Exercise prompt: Go through the lines below. Copy those with "pixels".
>> START
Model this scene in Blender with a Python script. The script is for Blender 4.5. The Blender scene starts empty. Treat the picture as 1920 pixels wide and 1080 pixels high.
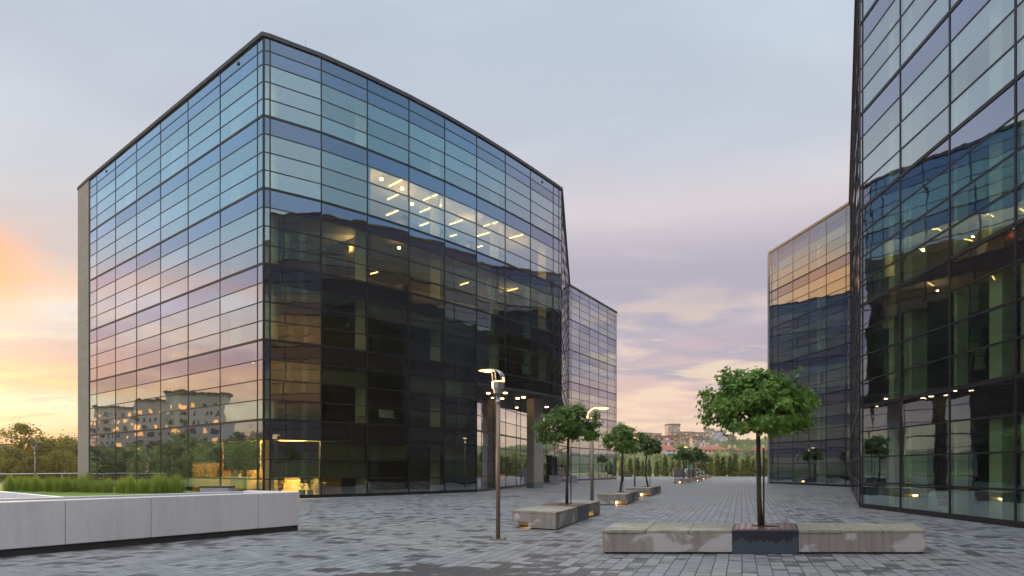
import bpy, math, random
from mathutils import Vector, Matrix, Quaternion, noise
R = math.radians
random.seed(7)
scene = bpy.context.scene
COL = scene.collection

# ------------------------------------------------------------------ camera
F, CX, HY, EYE = 1450.0, 960.0, 877.0, 1.5          # focal length, centre and horizon in pixels of the 1920 px picture
cam_d = bpy.data.cameras.new('camera')
cam = bpy.data.objects.new('camera', cam_d)
COL.objects.link(cam)
cam.location = (0, 0, EYE)
cam.rotation_euler = (R(90), 0, 0)
cam_d.sensor_width = 36
cam_d.lens = F / 1920 * 36
cam_d.shift_y = (HY - 540) / 1920
cam_d.clip_end = 6000
scene.camera = cam

# ------------------------------------------------------------------ node helpers
def new_mat(name):
    m = bpy.data.materials.new(name)
    m.use_nodes = True
    nt = m.node_tree
    for n in list(nt.nodes):
        nt.nodes.remove(n)
    return m, nt
def nd(nt, typ, props=None, **ins):
    n = nt.nodes.new(typ)
    for k, v in (props or {}).items():
        setattr(n, k, v)
    for k, v in ins.items():
        key = int(k[1:]) if k[0] == 'i' and k[1:].isdigit() else k.replace('_', ' ')
        s = n.inputs[key]
        if isinstance(v, bpy.types.NodeSocket):
            nt.links.new(v, s)
        else:
            if isinstance(v, tuple) and len(v) == 3 and s.type == 'RGBA':
                v = v + (1,)
            s.default_value = v
    return n
def mth(nt, op, a, b=0.0, c=None, clamp=False):
    n = nd(nt, 'ShaderNodeMath', {'operation': op, 'use_clamp': clamp}, i0=a, i1=b)
    if c is not None:
        if isinstance(c, bpy.types.NodeSocket): nt.links.new(c, n.inputs[2])
        else: n.inputs[2].default_value = c
    return n.outputs[0]
def mapr(nt, v, a, b, c=0.0, d=1.0, smooth=True):
    n = nd(nt, 'ShaderNodeMapRange', {'interpolation_type': 'SMOOTHSTEP' if smooth else 'LINEAR'})
    nt.links.new(v, n.inputs[0])
    for i, x in enumerate((a, b, c, d)):
        n.inputs[i + 1].default_value = x
    return n.outputs[0]
def mixc(nt, fac, a, b, mode='MIX'):
    n = nd(nt, 'ShaderNodeMix', {'data_type': 'RGBA', 'blend_type': mode})
    for s, v in ((n.inputs[0], fac), (n.inputs[6], a), (n.inputs[7], b)):
        if isinstance(v, bpy.types.NodeSocket): nt.links.new(v, s)
        else: s.default_value = (v + (1,)) if isinstance(v, tuple) and len(v) == 3 else v
    return n.outputs[2]
def lin(r, g, b):
    f = lambda c: (c / 255 / 12.92) if c / 255 <= .04045 else ((c / 255 + .055) / 1.055) ** 2.4
    return (f(r), f(g), f(b))
def ramp(nt, fac, stops):
    n = nd(nt, 'ShaderNodeValToRGB', Fac=fac)
    cr = n.color_ramp
    while len(cr.elements) < len(stops):
        cr.elements.new(0.5)
    for e, (p, c) in zip(cr.elements, stops):
        e.position = p
        e.color = c + (1,)
    return n.outputs[0]
def noise_t(nt, vec, scale, detail=4, rough=.55, dist=0.0):
    return nd(nt, 'ShaderNodeTexNoise', Vector=vec, Scale=scale, Detail=detail, Roughness=rough, Distortion=dist).outputs[0]
def mapping(nt, vec, scale=(1, 1, 1), rot=(0, 0, 0), loc=(0, 0, 0)):
    return nd(nt, 'ShaderNodeMapping', Vector=vec, Scale=scale, Rotation=rot, Location=loc).outputs[0]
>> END
Reply to the exercise:
Model this scene in Blender with a Python script. The script is for Blender 4.5. The Blender scene starts empty. Treat the picture as 1920 pixels wide and 1080 pixels high.
F, CX, HY, EYE = 1450.0, 960.0, 877.0, 1.5          # focal length, centre and horizon in pixels of the 1920 px picture